Ask Amy: We set our Christmas boundaries, and they called us chilly

Dear Amy: We are dreading the approaching holidays.

My husband’s brother and his family (wife and two kids) want to come and spend up to 10 days with us.

They have done so in the past and it hasn’t been a problem, but both my husband and I now work remotely from a home office.

We asked if they could limit their time spent here to a few days because it is difficult juggling work and having guests for an extended period.

They were miffed and accused us of being unwelcoming.

How do we set appropriate boundaries and let them know they are welcome, but that it is burdensome to accommodate their request for a longer stay?

– Burdened

Dear Burdened: You already let these family members know what your boundaries are regarding this holiday visit. Good for you!

They reacted rudely to you stating these boundaries – bad for them!

If you are still at all interested in hosting this crew, as the holidays approach you can contact them to let them know: “You are welcome to stay with us for the nights of December 23, 24, 25 (or whichever nights you choose). After that we need to go back to work in our home office, but there is a nearby Airbnb (or hotel, motel, or other family members), if you want to stay in the area longer.
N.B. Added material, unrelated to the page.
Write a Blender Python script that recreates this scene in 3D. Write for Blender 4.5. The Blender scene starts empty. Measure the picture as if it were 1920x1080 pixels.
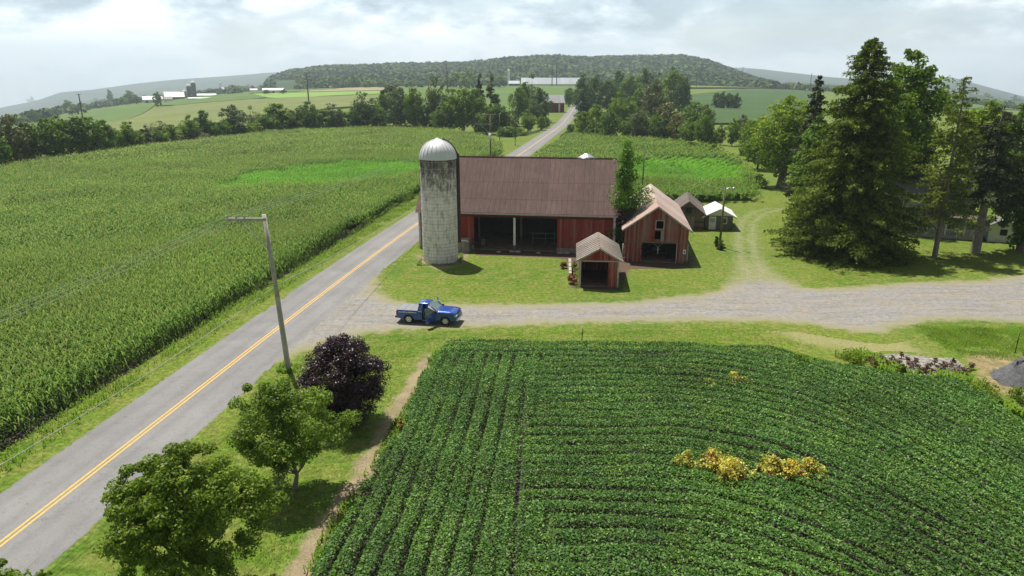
import bpy, math, random
import numpy as np
from mathutils import Vector, Matrix
R = math.radians
SC = bpy.context.scene
COL = SC.collection

# ------------------------------------------------------------ camera, sky, sun, exposure
F = 1300.0                      # focal length in pixels of the 1920 wide photograph
PITCH = 16.7
CAMH = 20.0
cam_d = bpy.data.cameras.new('camera')
cam = bpy.data.objects.new('camera', cam_d)
COL.objects.link(cam)
cam.location = (0, 0, CAMH)
cam.rotation_euler = (R(90 - PITCH), 0, 0)
cam_d.sensor_width = 36
cam_d.lens = F / 1920 * 36
cam_d.clip_start = 0.5
cam_d.clip_end = 40000
SC.camera = cam

SUN_AZ = Vector((-0.52, 0.85)).normalized()
SUN_EL = R(66)
sun_vec = Vector((SUN_AZ.x * math.cos(SUN_EL), SUN_AZ.y * math.cos(SUN_EL), math.sin(SUN_EL)))
sd = bpy.data.lights.new('sun', 'SUN')
sd.energy = 5.0
sd.angle = R(0.6)
sd.color = (1.0, 0.95, 0.86)
sun = bpy.data.objects.new('sun', sd)
COL.objects.link(sun)
sun.location = (-40, 60, 80)
sun.rotation_euler = sun_vec.to_track_quat('Z', 'Y').to_euler()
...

Then at least we could see you on some evenings, if that would work for you.”

A 10-day hosting marathon for a family with children over the holidays is extreme, even if you’re not hosting them in what has become your home-based workplace.

Dear Amy: I’m a 16-year-old girl. I just started my junior year of high school. I’m doing a pretty good job so far.

My dilemma is that I’m worried that I’ll never lose my virginity in my 20s because I don’t have “experience” yet.

Whenever I read about people saying that they don’t want to be with a virgin, it makes me feel even worse.